Supardi makin yakin legalitas lahan tersebut setelah Abdul Hamid Subrata memenangi gugatan lewat putusan Nomor 442/Pdt.G/2006/PN.Jkt.Bar. Putusan itu ditindaklanjuti Kepala Kantor Pertanahan Jakarta Barat dengan bersurat kepada Kepala Kantor Pertanahan DKI Jakarta agar mengeluarkan Girik C Nomor 1906 seluas 2.231 meter persegi dari area yang diklaim PT Bangun Marga Jaya seluas 112.840 meter persegi. Namun rencana pendaftaran girik itu batal setelah PT Bangun memenangi gugatan Nomor 372/Pdt.G/2008/PN.Jkt.Brt.
Setahun berselang, PT Bangun Marga melaporkan Abdul Hamid Subrata atas tuduhan pemalsuan dokumen. Belakangan, penyidikan kasus itu dihentikan karena Hamid meninggal.
Di tengah proses hukum tersebut, Supardi mengaku mengalami intimidasi. Sekelompok preman menyambangi lahan tersebut dan memukuli anak buahnya. Lima kontainer yang tersimpan di atas lahan itu juga pernah dicuri. “Kasus ini pernah kami laporkan polisi, tapi belakangan dihentikan karena tak cukup bukti,” ujar Yahya Rasyid.
Sengketa kepemilikan makin panas ketika PT Sedayu Sejahtera Abadi membeli 11 hektare tanah dari PT Bangun Marga pada 9 November 2010. “Kami sempat membuat laporan pidana penyerobotan lahan, tapi tak jalan. Laporan terhadap Budiardjo justru yang didulukan,” kata Yahya.
Penasihat hukum PT Sedayu Sejahtera Abadi, Haris Azhar, menampik klaim kepemilikan Budiardjo. Menurut dia, ketiga girik yang dimiliki Supardi tak tercatat dalam buku catatan letter C di Kecamatan Cengkareng Barat.
Ia bahkan menyebut Girik Nomor 5047, salah satu girik milik Supardi, yang digunakan untuk mengklaim lahan seluas 548 meter persegi di Kelurahan Cengkareng Timur, ternyata berada di Kelurahan Kapuk. “Kesalahan dia adalah tidak meneliti obyek tanah sebelum membeli,” tutur Haris.

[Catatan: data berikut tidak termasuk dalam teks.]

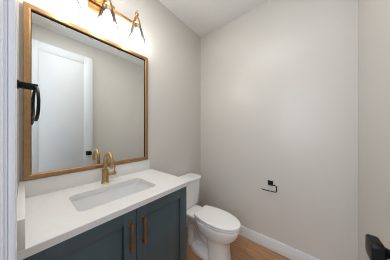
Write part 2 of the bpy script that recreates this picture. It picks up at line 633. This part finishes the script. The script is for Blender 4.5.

Haris mengklaim SHGB milik kliennya memiliki kekuatan hukum karena tercatat dalam buku tanah Badan Pertanahan Nasional. Sementara itu, dokumen girik hanya bisa diakui ketika sudah terdaftar dalam buku pertanahan di kelurahan setempat.
Haris juga mempertanyakan legalitas pembelian lahan itu karena ikatan jual-beli antara Supardi Budiardjo dan Abdul Hamid Subrata dilakukan hanya di hadapan notaris. “Menurut PP No. 24 Tahun 1997 dan SEMA No. 4 Tahun 2016, semestinya pejabat pembuat akta tanah,” ujarnya.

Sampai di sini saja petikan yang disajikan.